What you need to do »
Where a line in the listing contains the string "picture", copy that line out.

Provided entries »

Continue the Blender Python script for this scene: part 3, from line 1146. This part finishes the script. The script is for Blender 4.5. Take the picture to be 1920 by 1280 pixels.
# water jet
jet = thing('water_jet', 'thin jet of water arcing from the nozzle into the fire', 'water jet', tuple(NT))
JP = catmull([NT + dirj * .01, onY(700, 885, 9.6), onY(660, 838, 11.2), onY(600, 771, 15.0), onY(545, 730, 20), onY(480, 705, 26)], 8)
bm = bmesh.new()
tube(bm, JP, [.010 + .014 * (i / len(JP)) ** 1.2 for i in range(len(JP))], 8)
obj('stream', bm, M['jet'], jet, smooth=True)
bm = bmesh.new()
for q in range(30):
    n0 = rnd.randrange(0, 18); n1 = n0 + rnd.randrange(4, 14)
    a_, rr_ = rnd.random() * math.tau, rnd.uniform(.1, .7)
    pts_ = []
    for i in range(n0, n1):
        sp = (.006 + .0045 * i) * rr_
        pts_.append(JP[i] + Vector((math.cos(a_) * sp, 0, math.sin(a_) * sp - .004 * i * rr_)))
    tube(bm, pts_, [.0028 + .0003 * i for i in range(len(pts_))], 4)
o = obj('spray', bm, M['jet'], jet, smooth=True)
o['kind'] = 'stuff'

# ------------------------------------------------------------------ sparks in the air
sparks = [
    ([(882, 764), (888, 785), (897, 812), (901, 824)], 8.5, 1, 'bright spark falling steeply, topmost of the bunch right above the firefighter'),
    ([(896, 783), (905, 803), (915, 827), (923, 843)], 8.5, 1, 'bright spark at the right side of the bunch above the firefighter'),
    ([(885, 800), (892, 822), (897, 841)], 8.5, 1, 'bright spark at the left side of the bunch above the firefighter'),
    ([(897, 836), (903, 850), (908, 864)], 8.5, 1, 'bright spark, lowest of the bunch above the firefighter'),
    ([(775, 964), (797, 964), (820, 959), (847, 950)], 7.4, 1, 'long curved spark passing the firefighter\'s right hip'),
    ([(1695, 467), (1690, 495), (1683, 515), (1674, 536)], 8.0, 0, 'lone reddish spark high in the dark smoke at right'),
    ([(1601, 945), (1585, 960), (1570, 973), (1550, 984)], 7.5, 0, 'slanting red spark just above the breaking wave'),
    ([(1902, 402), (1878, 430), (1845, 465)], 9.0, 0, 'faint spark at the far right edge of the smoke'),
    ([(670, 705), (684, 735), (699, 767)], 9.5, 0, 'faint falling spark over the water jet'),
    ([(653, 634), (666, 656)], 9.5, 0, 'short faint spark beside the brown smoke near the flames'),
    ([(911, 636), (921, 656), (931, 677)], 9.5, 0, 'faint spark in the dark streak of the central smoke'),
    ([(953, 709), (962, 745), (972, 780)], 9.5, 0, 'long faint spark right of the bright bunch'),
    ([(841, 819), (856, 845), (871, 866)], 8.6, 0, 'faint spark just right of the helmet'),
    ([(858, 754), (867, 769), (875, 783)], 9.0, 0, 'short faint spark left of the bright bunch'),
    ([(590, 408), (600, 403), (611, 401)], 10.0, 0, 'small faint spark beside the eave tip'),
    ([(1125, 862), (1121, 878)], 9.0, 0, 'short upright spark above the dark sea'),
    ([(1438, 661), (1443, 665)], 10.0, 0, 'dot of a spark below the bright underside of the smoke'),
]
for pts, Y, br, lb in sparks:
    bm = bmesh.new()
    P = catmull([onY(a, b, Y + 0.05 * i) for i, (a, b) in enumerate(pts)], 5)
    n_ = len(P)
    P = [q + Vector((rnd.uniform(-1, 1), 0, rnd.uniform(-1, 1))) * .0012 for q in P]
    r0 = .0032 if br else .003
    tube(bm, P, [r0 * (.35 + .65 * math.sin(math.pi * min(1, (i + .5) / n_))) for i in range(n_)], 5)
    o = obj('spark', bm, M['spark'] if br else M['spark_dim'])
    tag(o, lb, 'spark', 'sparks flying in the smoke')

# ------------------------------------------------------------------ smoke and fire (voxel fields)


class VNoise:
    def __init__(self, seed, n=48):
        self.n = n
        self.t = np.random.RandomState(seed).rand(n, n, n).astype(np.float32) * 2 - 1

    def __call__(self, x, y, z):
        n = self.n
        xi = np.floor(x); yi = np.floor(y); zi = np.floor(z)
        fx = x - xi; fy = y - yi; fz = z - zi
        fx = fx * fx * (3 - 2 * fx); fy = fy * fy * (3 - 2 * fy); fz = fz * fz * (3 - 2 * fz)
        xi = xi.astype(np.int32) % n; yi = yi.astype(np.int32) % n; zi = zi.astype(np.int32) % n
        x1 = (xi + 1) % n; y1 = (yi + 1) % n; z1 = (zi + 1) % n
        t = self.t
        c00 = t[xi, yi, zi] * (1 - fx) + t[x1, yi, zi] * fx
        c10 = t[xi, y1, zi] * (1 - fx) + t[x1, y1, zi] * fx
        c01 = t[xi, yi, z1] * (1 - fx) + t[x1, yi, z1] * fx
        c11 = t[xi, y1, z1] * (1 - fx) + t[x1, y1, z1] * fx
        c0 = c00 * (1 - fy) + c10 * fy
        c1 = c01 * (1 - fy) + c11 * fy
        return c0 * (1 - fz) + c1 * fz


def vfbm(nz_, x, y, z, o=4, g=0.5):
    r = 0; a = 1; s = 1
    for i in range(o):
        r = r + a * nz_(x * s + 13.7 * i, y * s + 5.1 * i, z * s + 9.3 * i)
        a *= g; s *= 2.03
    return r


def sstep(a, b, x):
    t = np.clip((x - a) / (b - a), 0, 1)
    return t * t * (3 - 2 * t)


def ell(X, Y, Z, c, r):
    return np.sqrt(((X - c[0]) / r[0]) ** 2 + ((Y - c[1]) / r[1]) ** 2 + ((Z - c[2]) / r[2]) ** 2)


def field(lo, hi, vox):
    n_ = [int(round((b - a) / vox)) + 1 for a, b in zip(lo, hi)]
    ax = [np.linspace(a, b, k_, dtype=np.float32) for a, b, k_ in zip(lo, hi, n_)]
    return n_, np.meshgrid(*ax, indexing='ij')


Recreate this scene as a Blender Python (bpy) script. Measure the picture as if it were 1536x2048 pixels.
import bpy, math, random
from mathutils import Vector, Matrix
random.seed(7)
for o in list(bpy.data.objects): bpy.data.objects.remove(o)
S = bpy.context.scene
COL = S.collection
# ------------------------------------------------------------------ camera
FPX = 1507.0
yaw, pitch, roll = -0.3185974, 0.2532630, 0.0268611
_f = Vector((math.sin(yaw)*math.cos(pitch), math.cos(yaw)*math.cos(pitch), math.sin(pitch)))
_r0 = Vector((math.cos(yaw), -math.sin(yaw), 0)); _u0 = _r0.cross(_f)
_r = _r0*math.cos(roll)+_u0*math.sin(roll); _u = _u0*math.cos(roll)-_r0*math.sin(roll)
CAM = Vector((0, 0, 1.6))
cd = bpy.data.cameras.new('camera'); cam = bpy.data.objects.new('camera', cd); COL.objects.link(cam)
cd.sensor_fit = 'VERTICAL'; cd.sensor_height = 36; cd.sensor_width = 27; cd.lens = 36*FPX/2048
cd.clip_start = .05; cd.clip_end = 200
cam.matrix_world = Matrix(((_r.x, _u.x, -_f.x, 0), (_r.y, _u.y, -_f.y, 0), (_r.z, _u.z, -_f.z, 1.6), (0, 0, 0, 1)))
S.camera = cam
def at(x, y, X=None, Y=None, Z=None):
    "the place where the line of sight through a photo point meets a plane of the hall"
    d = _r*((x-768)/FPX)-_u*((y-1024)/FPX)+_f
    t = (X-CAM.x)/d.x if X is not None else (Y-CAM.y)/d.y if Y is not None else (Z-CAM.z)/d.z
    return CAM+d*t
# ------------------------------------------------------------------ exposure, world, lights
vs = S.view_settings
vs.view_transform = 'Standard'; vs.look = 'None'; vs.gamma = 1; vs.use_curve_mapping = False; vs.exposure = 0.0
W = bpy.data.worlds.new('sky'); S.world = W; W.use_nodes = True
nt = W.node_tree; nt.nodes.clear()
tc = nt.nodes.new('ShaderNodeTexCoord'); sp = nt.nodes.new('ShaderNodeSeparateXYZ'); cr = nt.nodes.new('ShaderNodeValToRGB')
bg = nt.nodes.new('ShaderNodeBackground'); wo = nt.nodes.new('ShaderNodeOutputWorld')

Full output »
Continue the Blender Python script for this scene: part 3, from line 1146. This part finishes the script. The script is for Blender 4.5. Take the picture to be 1920 by 1280 pixels.
Recreate this scene as a Blender Python (bpy) script. Measure the picture as if it were 1536x2048 pixels.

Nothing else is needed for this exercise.